No final do mês de maio, em jeito de balanço da conferência de Davos, Martin Wolf, jornalista do “Financial Times”, elencou o que chamou de doze proposições sobre o estado do mundo. Nestas incluiu temas como a guerra e a fome, a liderança da Ásia, com a China à cabeça, ou como um Ocidente dividido ainda consegue dominar as relações de troca internacionais pela importância das suas divisas. Terminou advertindo que a inflação disparou e que a resultante queda dos rendimentos reais conduzirá inevitavelmente a convulsões sociais.
Wolf parece considerar que a inflação veio para ficar. Adverte que este fenómeno poderá levar a uma perda de credibilidade dos bancos centrais – o que parece indicar que defende a subida das taxas de juro como forma de combatê-la –, enquanto a sua referência à perda de poder de compra indicia uma preocupação com a reposição dos salários.
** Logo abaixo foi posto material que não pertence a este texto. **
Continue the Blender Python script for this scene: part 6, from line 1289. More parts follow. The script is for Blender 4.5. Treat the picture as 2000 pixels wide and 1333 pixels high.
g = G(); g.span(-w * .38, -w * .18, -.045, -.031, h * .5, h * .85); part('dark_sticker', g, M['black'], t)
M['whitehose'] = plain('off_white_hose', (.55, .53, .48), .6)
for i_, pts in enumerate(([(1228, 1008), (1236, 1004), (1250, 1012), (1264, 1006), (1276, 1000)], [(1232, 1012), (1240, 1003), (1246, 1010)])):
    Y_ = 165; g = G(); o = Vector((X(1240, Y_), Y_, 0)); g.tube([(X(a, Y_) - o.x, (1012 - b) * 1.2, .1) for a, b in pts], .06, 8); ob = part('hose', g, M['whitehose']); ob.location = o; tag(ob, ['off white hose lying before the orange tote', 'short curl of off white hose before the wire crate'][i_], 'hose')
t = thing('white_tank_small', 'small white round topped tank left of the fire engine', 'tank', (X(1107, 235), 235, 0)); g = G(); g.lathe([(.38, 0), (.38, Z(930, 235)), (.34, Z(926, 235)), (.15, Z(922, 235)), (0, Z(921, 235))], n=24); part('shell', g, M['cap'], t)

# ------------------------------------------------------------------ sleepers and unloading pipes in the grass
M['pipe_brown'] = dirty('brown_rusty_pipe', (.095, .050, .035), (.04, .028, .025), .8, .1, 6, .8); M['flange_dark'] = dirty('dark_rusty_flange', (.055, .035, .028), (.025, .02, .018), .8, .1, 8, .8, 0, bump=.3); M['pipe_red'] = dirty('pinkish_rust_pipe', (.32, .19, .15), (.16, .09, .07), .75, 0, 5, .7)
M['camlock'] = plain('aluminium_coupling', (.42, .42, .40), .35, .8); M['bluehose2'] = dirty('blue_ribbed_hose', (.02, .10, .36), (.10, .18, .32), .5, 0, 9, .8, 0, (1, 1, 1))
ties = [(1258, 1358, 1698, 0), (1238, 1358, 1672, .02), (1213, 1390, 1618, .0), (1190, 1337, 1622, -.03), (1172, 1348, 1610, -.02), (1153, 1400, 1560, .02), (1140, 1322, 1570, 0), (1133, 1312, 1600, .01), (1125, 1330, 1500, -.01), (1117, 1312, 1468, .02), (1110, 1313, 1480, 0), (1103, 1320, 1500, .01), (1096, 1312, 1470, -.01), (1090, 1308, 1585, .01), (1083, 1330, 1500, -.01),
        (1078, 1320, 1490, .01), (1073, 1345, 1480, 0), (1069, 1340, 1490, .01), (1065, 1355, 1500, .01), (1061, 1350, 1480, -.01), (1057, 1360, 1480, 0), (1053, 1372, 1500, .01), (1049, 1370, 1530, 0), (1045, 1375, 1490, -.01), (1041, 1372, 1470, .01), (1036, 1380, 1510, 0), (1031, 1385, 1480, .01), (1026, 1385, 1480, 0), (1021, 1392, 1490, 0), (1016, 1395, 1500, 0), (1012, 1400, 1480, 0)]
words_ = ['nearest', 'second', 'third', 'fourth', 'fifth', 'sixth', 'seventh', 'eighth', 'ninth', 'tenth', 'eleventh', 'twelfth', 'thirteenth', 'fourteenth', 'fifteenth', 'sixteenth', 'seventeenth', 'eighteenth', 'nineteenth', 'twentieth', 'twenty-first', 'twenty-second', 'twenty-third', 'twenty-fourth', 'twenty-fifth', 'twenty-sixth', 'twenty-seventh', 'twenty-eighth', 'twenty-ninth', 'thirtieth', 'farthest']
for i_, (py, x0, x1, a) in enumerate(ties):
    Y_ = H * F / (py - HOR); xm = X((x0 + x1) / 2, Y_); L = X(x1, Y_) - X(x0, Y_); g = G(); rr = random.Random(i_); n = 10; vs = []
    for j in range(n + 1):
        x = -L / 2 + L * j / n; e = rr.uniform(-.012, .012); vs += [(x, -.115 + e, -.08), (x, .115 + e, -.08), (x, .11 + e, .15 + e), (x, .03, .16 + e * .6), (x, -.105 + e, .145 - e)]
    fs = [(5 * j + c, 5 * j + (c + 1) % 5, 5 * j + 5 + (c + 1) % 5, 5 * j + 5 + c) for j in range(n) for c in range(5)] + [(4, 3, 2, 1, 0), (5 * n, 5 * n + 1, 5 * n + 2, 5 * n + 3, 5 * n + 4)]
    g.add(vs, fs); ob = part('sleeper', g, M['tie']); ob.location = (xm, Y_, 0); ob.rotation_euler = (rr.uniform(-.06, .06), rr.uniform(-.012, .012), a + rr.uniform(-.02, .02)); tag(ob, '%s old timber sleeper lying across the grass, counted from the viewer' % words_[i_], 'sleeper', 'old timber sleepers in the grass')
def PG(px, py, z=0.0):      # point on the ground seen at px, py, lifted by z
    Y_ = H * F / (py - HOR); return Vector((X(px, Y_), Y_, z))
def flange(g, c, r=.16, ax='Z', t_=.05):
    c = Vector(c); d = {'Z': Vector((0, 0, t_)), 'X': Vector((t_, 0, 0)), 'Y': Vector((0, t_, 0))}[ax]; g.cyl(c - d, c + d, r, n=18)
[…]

Mas a sua proposição mais forte relacionada ainda com a evolução da inflação é a que sintetiza como “it’s the politics, stupid” – a ideia de que a economia está hoje em segundo plano, refém de decisões políticas que são tomadas à escala internacional, numa era que Wolf classifica como sendo de divisão, marcada por nacionalismos e rivalidades geoestratégicas.
Os últimos meses serviram para torná-lo evidente – a subida de preços tem sido sobretudo o resultado de duas razões: por um lado, da falta de vontade política para intervir e terminar uma guerra sem sentido; e, por outro, da incapacidade política de combater o poderio económico de consórcios internacionais numa economia que continua irreversivelmente globalizada (outra das proposições de Wolf).
Sem determinação política internacional para intervir e reverter estes dois fenómenos, a inflação será uma realidade. E do ponto de vista estritamente económico, que fatores justificam a sua persistência?
Primeiro, o receio fundamentado dos bancos centrais em subirem abruptamente as taxas de juro num momento de contração dos rendimentos reais. Encarecer os empréstimos das famílias num contexto de incerteza é deveras arriscado. Note-se que neste momento a situação só não é ainda de recessão porque foi possível às famílias acumular poupanças durante dois anos de confinamento, fruto dos fortes apoios prestados pelo Estado.
Segundo, e menos referido, a subida de preços está a permitir fazer ajustamentos há muito bloqueados, servindo os interesses de quem deles beneficia. Provavelmente de grandes empresas que realizam agora lucros extraordinários como não tinham desde a crise financeira e que usarão os seus círculos de influência para pressionarem os governos a não subirem os salários.
A curto prazo, a espiral de inflação pelos lucros condenará o poder de compra das famílias. E não há fim à vista para este estado de coisas. Infelizmente, o tempo da má política irá determinar o tempo da inflação.